* Job
Output the first line of the listing and each line after it, up to and including the line that contains "rnd = random.Random(7)", exactly as written, minus the pictures.

* Collected material
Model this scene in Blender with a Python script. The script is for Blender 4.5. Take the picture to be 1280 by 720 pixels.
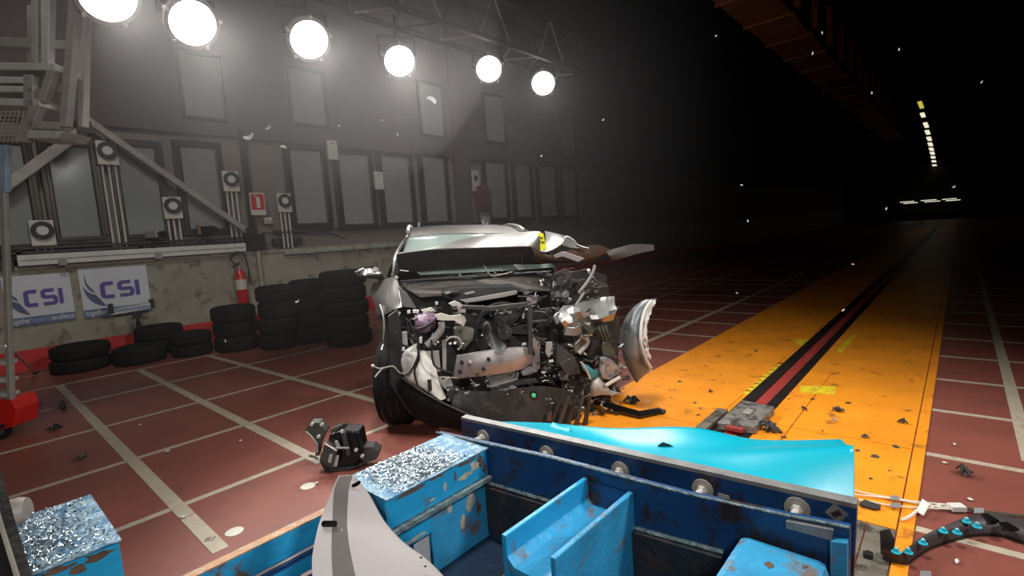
import bpy, math, random
from mathutils import Vector as V, Matrix
from math import radians as R, sin, cos, pi

for o in list(bpy.data.objects):
    bpy.data.objects.remove(o)
sc = bpy.context.scene
col = sc.collection
rnd = random.Random(7)

# ------------------------------------------------------------------ camera
CAM = V((-3.16, 1.19, 1.637)); YAW, PITCH, ROLL = R(41.661), R(6.080), R(-3.843); FPX = 633.55
fw = V((cos(YAW)*cos(PITCH), sin(YAW)*cos(PITCH), -sin(PITCH)))
rt = fw.cross(V((0, 0, 1))).normalized(); up = rt.cross(fw)
rt, up = rt*cos(ROLL)+up*sin(ROLL), up*cos(ROLL)-rt*sin(ROLL)
cd = bpy.data.cameras.new('camera'); cam = bpy.data.objects.new('camera', cd); col.objects.link(cam)
cam.matrix_world = Matrix(((rt.x, up.x, -fw.x, CAM.x), (rt.y, up.y, -fw.y, CAM.y), (rt.z, up.z, -fw.z, CAM.z), (0, 0, 0, 1)))
cd.sensor_fit = 'HORIZONTAL'; cd.sensor_width = 36; cd.lens = 36*FPX/1280; cd.clip_start = .05; cd.clip_end = 300
sc.camera = cam

# ------------------------------------------------------------------ world, exposure, main floods
sc.view_settings.view_transform = 'Standard'; sc.view_settings.look = 'None'
sc.view_settings.exposure = 0.0; sc.view_settings.gamma = 1.0
w = bpy.data.worlds.new('night_hall'); sc.world = w; w.use_nodes = True
w.node_tree.nodes['Background'].inputs[0].default_value = (.8, .85, 1, 1)
w.node_tree.nodes['Background'].inputs[1].default_value = 0.0

def spot(name, loc, target, power, size, blend=.6, radius=.2, color=(1, .97, .92)):
    l = bpy.data.lights.new(name, 'SPOT'); l.energy = power; l.spot_size = R(size); l.spot_blend = blend
    l.shadow_soft_size = radius; l.color = color
    o = bpy.data.objects.new(name, l); col.objects.link(o); o.location = loc
    o.rotation_euler = (V(target)-V(loc)).to_track_quat('-Z', 'Y').to_euler()
    return o
# flood banks of the hall out of frame: on the camera's side of the runway, and over the impact point; the washes are added to brighten the left wall
spot('flood_right_bank', (0.6, -3.2, 5.6), (0.5, 3.4, .3), 1450, 80, 1., .5)
spot('flood_overhead', (-1.4, 2.6, 6.6), (0.0, 3.2, 0), 1450, 64, 1., .5)
spot('added_wall_wash', (-2.2, 6.6, 7.8), (-0.4, 12.4, 1.2), 620, 92, 1., .6)
spot('added_wall_wash', (5.0, 9.0, 8.6), (7.0, 12.4, 2.2), 480, 105, 1., .6)
spot('flood_behind_camera', (-5.6, -.6, 3.6), (-.8, 5.0, 1.5), 520, 96, 1., .4)
FLOOD_POWER = 330
HAZE = .0075

# ------------------------------------------------------------------ helpers
def S(r, g, b):
    f = lambda c: (c/255/12.92) if c/255 <= .04045 else ((c/255+.055)/1.055)**2.4
    return (f(r), f(g), f(b))
MATS = {}
def M(name, rgb, rough=.5, metal=0., var=.25, scale=6., bump=0., bscale=40., dirt=None, dirt_amt=.0, dirt_scale=5., emit=0, coat=0., alpha=1., detail=6):
    if name in MATS: return MATS[name]
    m = bpy.data.materials.new(name); m.use_nodes = True; nt = m.node_tree; N = nt.nodes; L = nt.links
    b = N['Principled BSDF']
    c = S(*rgb)
    tc = N.new('ShaderNodeTexCoord'); no = N.new('ShaderNodeTexNoise'); no.inputs['Scale'].default_value = scale; no.inputs['Detail'].default_value = detail
    L.new(tc.outputs['Object'], no.inputs['Vector'])
    mx = N.new('ShaderNodeMix'); mx.data_type = 'RGBA'
    mx.inputs[6].default_value = (*[x*(1-var) for x in c], 1); mx.inputs[7].default_value = (*[min(1, x*(1+var)) for x in c], 1)
    rp = N.new('ShaderNodeValToRGB'); rp.color_ramp.elements[0].position = .3; rp.color_ramp.elements[1].position = .7
    L.new(no.outputs['Fac'], rp.inputs[0]); L.new(rp.outputs[0], mx.inputs[0])
    out = mx.outputs[2]
    if dirt:
        n2 = N.new('ShaderNodeTexNoise'); n2.inputs['Scale'].default_value = dirt_scale; n2.inputs['Detail'].default_value = 9; n2.inputs['Roughness'].default_value = .65
        L.new(tc.outputs['Object'], n2.inputs['Vector'])
        r2 = N.new('ShaderNodeValToRGB'); r2.color_ramp.elements[0].position = 1-dirt_amt-.06; r2.color_ramp.elements[1].position = 1-dirt_amt+.03
        L.new(n2.outputs['Fac'], r2.inputs[0])
        m2 = N.new('ShaderNodeMix'); m2.data_type = 'RGBA'; L.new(r2.outputs[0], m2.inputs[0]); L.new(out, m2.inputs[6]); m2.inputs[7].default_value = (*S(*dirt), 1)
        out = m2.outputs[2]
    L.new(out, b.inputs['Base Color'])
    b.inputs['Roughness'].default_value = rough; b.inputs['Metallic'].default_value = metal
    b.inputs['Coat Weight'].default_value = coat; b.inputs['Alpha'].default_value = alpha
    if bump:
        bn = N.new('ShaderNodeTexNoise'); bn.inputs['Scale'].default_value = bscale; bn.inputs['Detail'].default_value = 5
        L.new(tc.outputs['Object'], bn.inputs['Vector'])
        bp = N.new('ShaderNodeBump'); bp.inputs['Strength'].default_value = bump; bp.inputs['Distance'].default_value = .02
        L.new(bn.outputs['Fac'], bp.inputs['Height']); L.new(bp.outputs[0], b.inputs['Normal'])
    if emit:
        b.inputs['Emission Color'].default_value = (*c, 1); b.inputs['Emission Strength'].default_value = emit
    MATS[name] = m; return m

def ray(px, py): return fw+rt*((px-640)/FPX)+up*((360-py)/FPX)
def P(px, py, x=None, y=None, z=None, d=None):
    """world point seen at a photo pixel, on the plane x=, y= or z= (or at depth d)"""
    q = ray(px, py)
    if d is not None: return CAM+q*d
    i, v = (0, x) if x is not None else (1, y) if y is not None else (2, z)
    return CAM+q*((v-CAM[i])/q[i])

class MB:
    def __init__(s): s.v = []; s.f = []
    def add(s, vs, fs):
        n = len(s.v); s.v += [V(p) for p in vs]; s.f += [tuple(i+n for i in f) for f in fs]; return s
    def box(s, c, size, rot=None):
        c = V(c); h = V(size)/2; vs = []
        for z in (-1, 1):
            for x, y in ((-1, -1), (1, -1), (1, 1), (-1, 1)):
                p = V((x*h.x, y*h.y, z*h.z)); vs.append(c+(rot@p if rot else p))
        return s.add(vs, [(3, 2, 1, 0), (4, 5, 6, 7), (0, 1, 5, 4), (1, 2, 6, 5), (2, 3, 7, 6), (3, 0, 4, 7)])
    def bb(s, x0, x1, y0, y1, z0, z1): return s.box(((x0+x1)/2, (y0+y1)/2, (z0+z1)/2), (abs(x1-x0), abs(y1-y0), abs(z1-z0)))
    def prism(s, poly, off):
        n = len(poly); a = [V(p) for p in poly]; o = V(off)
        return s.add(a+[p+o for p in a], [tuple(range(n))[::-1], tuple(range(n, 2*n))]+[(i, (i+1) % n, n+(i+1) % n, n+i) for i in range(n)])
    def tube(s, pts, r, n=8, caps=True):
        pts = [V(p) for p in pts]; k = len(pts); rs = r if isinstance(r, (list, tuple)) else [r]*k
        base = len(s.v); prev = None
        for i, p in enumerate(pts):
            t = (pts[min(i+1, k-1)]-pts[max(i-1, 0)]).normalized()
            if prev is None:
                a = t.cross(V((0, 0, 1)) if abs(t.z) < .9 else V((1, 0, 0))).normalized()
            else:
                a = (prev-t*prev.dot(t)).normalized()
            prev = a; b = t.cross(a)
            s.v += [p+(a*cos(2*pi*j/n)+b*sin(2*pi*j/n))*rs[i] for j in range(n)]
        for i in range(k-1):
            for j in range(n):
                q = base+i*n; s.f.append((q+j, q+(j+1) % n, q+n+(j+1) % n, q+n+j))
        if caps:
            s.f.append(tuple(base+j for j in range(n))[::-1]); s.f.append(tuple(base+(k-1)*n+j for j in range(n)))
        return s
    def lathe(s, prof, o, axis, n=24, closed=False):
        """prof: (radius, height along axis)"""
        o = V(o); ax = V(axis).normalized(); a = ax.cross(V((0, 0, 1)) if abs(ax.z) < .9 else V((1, 0, 0))).normalized(); b = ax.cross(a)
        base = len(s.v); k = len(prof)
        for r, h in prof: s.v += [o+ax*h+(a*cos(2*pi*j/n)+b*sin(2*pi*j/n))*r for j in range(n)]
        for i in range(k if closed else k-1):
            for j in range(n):
                q = base+i*n; q2 = base+((i+1) % k)*n; s.f.append((q+j, q+(j+1) % n, q2+(j+1) % n, q2+j))
        if not closed:
            if prof[0][0] > 1e-4: s.f.append(tuple(base+j for j in range(n))[::-1])
            if prof[-1][0] > 1e-4: s.f.append(tuple(base+(k-1)*n+j for j in range(n)))
        return s
    def sheet(s, rows, th):
        """rows of points -> a thin solid sheet; th is the thickness vector"""
        m, n = len(rows), len(rows[0]); th = V(th); vs = [V(p) for r in rows for p in r]; N = m*n
        fs = []
        for i in range(m-1):
            for j in range(n-1):
                a = i*n+j; fs.append((a, a+1, a+n+1, a+n)); fs.append((N+a, N+a+n, N+a+n+1, N+a+1))
        rim = [j for j in range(n)]+[i*n+n-1 for i in range(1, m)]+[(m-1)*n+j for j in range(n-2, -1, -1)]+[i*n for i in range(m-2, 0, -1)]
        for q in range(len(rim)):
            a, b = rim[q], rim[(q+1) % len(rim)]; fs.append((b, a, N+a, N+b))
        return s.add(vs+[p+th for p in vs], fs)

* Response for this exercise
Model this scene in Blender with a Python script. The script is for Blender 4.5. Take the picture to be 1280 by 720 pixels.
import bpy, math, random
from mathutils import Vector as V, Matrix
from math import radians as R, sin, cos, pi

for o in list(bpy.data.objects):
    bpy.data.objects.remove(o)
sc = bpy.context.scene
col = sc.collection
rnd = random.Random(7)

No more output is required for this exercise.